In his recent State of the Union Address, Biden voiced his opposition to Social Security cuts and privatization. He proposed enhancing its longevity by imposing a more equitable tax on wealthier Americans and advocated for improving benefits for those in need. In contrast, Trump’s ambiguous statements regarding “entitlement” cuts necessitated a clarifying campaign backtrack. With Trump relatively silent on Social Security, and Biden outspokenly defending it, the upcoming election could see senior voters shifting toward Biden.

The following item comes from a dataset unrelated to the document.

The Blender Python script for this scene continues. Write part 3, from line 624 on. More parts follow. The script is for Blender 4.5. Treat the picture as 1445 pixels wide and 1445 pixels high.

However, this pivot relies on the Biden campaign’s ability to articulate a compelling and expansive vision for Social Security, akin to proposals from senators like Elizabeth Warren and Bernie Sanders. Polling from the Progressive Change Campaign Committee indicates a growing trust in Biden to protect Social Security over Trump, suggesting potential gains for Democrats on this issue.

While the concept of Biden’s political decline circulates widely, his administration’s economic indicators, such as rising employment and falling inflation, imply a potential reinvigoration of “Bidenomics.” With the election months away, economic perceptions are malleable. Cultural endorsements, such as the possible backing from Taylor Swift, could energize younger voters, and Trump’s legal entanglements may precipitate a reversal of fortunes.

While skepticism towards Biden’s re-election persists, a nuanced analysis of pivotal issues uncovers a landscape rife with variables that could redefine the electoral battle. As political dynamics continue to evolve, it is premature to cast Biden as the presumptive loser in November.

Riyan Buragohain is an undergraduate student pursuing triple majors in English, Political Science, and History from Christ University, Bangalore, India. He has interned with several organizations in India such as Little Umbrella Foundation (LUF), Jeevan Jagran Foundation (JJF), Cinepari, Destination Heritage, and Rajiv Gandhi Foundation (RGF). Primarily, his interest lies in the field of international relations, political theory, and gender studies.